Lawyers Allege FBI Posed As Film Crew In Bundy Ranch Standoff


The FBI went to extraordinary measures in their investigation of the 2014 Bundy Ranch standoff, defense attorneys claim.

The documentary film crew representing “Longbow Productions” who were so interested in interviewing Ammon Bundy and others involved in the April 2014 standoff near the Bundy ranch in Bunkerville, Nevada were actually undercover FBI agents, according to several attorneys.    The company reportedly does not appear to be licensed in Nevada.

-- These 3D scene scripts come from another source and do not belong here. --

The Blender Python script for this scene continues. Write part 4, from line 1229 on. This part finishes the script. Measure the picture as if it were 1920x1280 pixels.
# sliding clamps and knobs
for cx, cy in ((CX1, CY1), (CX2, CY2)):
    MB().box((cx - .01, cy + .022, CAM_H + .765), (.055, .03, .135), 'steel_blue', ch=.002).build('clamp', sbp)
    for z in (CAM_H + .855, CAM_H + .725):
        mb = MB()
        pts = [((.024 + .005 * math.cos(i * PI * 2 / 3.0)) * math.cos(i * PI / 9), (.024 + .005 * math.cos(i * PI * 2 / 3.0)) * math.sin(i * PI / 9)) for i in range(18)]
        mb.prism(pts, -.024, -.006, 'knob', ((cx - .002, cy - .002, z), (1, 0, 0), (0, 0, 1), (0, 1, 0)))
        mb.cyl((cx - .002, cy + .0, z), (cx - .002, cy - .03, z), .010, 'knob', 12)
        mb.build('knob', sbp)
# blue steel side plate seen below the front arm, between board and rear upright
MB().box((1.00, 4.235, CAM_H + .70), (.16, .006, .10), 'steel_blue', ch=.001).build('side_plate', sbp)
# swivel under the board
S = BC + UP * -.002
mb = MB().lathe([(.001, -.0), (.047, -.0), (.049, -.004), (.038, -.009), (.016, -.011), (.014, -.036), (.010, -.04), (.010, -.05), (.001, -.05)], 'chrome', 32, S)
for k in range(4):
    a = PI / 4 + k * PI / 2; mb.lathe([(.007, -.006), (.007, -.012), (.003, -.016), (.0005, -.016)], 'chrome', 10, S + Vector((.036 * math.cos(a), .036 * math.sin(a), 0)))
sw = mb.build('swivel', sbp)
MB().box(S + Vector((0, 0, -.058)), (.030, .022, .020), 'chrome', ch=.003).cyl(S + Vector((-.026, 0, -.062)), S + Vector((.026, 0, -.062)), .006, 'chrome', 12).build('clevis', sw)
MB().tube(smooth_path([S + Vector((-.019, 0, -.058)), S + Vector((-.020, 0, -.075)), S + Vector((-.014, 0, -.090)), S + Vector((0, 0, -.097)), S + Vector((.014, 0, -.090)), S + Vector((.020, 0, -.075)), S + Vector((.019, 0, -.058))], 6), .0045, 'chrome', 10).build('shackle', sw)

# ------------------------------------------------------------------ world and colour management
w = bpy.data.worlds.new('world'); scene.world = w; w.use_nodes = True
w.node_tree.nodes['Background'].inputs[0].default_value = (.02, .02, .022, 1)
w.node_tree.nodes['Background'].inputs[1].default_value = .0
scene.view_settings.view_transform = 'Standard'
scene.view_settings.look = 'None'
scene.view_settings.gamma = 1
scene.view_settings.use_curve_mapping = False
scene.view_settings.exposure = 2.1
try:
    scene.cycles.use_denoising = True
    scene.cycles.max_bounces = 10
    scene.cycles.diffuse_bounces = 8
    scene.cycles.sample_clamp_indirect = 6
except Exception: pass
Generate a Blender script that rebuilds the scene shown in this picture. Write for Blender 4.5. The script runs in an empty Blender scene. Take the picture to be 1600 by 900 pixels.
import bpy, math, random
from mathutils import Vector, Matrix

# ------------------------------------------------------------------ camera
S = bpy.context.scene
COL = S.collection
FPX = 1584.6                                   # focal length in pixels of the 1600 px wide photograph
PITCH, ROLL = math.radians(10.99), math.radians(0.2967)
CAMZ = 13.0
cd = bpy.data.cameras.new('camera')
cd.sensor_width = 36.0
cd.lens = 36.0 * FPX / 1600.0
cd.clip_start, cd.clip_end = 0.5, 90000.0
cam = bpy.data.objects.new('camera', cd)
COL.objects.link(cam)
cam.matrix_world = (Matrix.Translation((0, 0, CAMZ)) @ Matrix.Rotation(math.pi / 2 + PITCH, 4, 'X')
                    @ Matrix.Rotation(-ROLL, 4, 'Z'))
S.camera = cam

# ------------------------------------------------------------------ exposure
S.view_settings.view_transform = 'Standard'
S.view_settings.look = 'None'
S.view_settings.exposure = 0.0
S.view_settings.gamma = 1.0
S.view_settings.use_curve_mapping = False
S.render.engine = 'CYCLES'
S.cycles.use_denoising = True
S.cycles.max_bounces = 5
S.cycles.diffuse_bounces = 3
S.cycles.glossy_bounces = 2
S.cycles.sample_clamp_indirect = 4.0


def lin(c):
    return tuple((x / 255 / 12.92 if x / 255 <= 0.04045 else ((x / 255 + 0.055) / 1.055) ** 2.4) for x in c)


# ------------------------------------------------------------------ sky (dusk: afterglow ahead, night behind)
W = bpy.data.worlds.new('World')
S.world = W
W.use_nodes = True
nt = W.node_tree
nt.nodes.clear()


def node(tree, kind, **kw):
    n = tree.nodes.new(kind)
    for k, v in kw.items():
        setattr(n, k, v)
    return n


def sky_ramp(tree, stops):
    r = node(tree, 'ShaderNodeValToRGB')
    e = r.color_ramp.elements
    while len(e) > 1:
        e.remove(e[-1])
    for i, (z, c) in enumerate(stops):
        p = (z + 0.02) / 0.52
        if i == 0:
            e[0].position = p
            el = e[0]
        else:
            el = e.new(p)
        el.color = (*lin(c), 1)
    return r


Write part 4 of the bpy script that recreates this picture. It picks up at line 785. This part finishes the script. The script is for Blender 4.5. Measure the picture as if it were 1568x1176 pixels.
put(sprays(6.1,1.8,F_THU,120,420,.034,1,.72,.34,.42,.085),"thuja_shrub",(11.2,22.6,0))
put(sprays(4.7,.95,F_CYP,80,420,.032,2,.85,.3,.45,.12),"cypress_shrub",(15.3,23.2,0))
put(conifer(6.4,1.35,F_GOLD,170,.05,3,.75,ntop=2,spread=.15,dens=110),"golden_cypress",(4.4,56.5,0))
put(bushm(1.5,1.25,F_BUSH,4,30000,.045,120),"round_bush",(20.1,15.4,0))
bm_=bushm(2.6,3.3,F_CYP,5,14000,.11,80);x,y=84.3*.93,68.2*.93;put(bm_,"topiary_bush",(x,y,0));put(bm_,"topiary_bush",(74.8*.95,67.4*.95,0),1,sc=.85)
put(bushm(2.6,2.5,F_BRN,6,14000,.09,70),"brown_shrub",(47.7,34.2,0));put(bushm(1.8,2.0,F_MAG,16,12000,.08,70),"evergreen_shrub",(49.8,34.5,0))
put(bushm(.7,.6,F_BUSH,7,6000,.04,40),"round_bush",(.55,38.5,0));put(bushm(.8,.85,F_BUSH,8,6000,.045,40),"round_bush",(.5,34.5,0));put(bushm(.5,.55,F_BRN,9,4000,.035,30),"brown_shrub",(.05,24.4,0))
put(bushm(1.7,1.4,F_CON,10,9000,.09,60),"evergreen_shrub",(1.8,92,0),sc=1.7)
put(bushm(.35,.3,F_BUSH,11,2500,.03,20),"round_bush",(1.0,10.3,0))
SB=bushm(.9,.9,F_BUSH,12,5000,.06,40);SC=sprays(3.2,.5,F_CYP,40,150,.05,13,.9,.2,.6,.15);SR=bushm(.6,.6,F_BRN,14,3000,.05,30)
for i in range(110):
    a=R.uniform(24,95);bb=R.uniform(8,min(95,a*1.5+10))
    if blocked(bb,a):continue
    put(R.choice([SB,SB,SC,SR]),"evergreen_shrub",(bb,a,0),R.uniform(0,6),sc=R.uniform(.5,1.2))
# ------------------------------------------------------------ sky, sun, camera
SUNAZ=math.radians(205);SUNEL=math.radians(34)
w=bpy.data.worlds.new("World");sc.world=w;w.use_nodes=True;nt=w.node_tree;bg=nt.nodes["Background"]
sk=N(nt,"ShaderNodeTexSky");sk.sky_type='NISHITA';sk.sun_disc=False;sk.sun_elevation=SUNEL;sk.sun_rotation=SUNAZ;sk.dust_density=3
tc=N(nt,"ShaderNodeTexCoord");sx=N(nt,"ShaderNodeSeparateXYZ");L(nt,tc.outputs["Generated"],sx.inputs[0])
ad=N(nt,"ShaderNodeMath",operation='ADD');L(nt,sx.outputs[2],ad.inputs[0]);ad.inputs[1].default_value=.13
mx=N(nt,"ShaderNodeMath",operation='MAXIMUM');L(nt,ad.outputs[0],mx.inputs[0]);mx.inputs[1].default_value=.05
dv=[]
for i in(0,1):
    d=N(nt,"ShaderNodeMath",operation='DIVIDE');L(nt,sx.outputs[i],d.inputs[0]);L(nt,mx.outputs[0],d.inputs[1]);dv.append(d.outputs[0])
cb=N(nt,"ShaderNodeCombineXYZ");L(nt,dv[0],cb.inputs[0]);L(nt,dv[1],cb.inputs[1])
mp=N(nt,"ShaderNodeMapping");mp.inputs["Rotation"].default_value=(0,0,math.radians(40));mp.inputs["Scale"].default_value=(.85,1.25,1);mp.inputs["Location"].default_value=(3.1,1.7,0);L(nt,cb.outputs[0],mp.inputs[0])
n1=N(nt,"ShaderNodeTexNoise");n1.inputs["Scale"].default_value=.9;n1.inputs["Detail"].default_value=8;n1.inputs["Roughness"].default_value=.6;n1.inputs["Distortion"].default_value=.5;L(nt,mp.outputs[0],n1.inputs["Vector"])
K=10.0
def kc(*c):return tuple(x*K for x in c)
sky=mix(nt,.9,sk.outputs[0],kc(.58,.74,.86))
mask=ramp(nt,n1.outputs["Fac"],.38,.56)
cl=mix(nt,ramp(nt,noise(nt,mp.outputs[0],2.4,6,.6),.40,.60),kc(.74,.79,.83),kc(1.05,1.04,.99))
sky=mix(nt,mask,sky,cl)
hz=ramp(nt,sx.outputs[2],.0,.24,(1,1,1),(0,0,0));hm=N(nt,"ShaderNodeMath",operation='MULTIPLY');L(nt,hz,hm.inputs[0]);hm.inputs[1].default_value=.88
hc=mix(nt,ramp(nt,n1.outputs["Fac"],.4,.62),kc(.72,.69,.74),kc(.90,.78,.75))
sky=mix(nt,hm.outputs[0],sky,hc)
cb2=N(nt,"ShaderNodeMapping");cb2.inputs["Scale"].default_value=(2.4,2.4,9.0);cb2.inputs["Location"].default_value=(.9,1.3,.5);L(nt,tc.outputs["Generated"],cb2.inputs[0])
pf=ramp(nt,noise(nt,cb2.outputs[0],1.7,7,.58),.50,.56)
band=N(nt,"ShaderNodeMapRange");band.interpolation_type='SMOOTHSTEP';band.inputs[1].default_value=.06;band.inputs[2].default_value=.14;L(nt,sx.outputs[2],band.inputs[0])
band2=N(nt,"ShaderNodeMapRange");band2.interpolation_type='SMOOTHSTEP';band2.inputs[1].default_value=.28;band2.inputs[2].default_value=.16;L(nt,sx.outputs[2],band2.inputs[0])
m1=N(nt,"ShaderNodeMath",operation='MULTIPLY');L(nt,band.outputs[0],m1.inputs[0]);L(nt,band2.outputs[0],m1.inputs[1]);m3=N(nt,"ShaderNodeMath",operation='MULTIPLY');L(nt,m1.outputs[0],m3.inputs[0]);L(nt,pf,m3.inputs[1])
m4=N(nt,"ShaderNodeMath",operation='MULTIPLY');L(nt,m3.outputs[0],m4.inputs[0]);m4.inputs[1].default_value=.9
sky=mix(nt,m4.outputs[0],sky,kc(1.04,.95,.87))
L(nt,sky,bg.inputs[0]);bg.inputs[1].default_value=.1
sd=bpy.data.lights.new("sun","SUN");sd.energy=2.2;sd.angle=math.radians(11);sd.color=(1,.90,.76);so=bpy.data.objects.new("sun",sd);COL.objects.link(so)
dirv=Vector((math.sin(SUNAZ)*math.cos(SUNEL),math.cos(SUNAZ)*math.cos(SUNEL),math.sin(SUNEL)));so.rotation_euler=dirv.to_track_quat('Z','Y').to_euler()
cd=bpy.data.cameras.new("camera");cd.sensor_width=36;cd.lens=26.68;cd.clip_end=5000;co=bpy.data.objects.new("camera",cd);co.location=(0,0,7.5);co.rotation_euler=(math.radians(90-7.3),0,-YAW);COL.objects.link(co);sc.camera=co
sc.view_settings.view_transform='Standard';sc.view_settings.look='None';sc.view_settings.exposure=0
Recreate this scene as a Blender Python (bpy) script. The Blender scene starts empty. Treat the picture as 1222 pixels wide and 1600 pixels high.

Attorney Chris Rasmussen, who represents radio talk show host Peter Santilli, charged that the undercover “film crew” conducted the interviews of several defendants to try to get admissions out of them before they were charged.

An attorney for Ammon Bundy, Dan Hill, said Ammon was interviewed for several hours by the film crew, months before he and his father, Cliven Bundy and others were charged.

In March 2016, 19 defendants were charged with “conspiring to assault BLM agents on April 12, 2014, and to take back the impounded Bundy cattle that had been grazing on federal land.”   Seventeen of the defendants are scheduled to stand trial February 6, 2017, while two already pleaded guilty.

The Review Journal reported:

“I believe that the FBI was pretending to be members of the news media in order to have lengthy conversations with Ammon and others,” Hill said. “Ammon has nothing to hide, but I still find it troublesome that the FBI would sink to that tactic.”

Another defense lawyer, Jess Marchese, said his client Eric Parker gave the company a 90-minute interview in Idaho, where he lives.

“From everything that I’ve seen, it’s my belief that Longbow Productions was the FBI,” Marchese said. “I know that there were interviews with some of the other defendants. It was definitely unique, but I don’t think it’s overly harmful to my client because his recitation of the facts has always been the same.”

Parker posted on Facebook in August 2014 that a member of Longbow Productions told him the company was making a documentary about the standoff and wanted his opinion about it.

“I was told that the Bundys were working with them and have given interviews for it,” Parker said in the post. “If I could have that confirmed, I would feel better about talking to them.”

Natalie Collins, a spokeswoman for the Nevada U.S. attorney’s office, would not comment Friday on Longbow Productions.

“We cannot comment on pending litigation,” she said.

FBI spokesman Huston Pullen also declined to comment.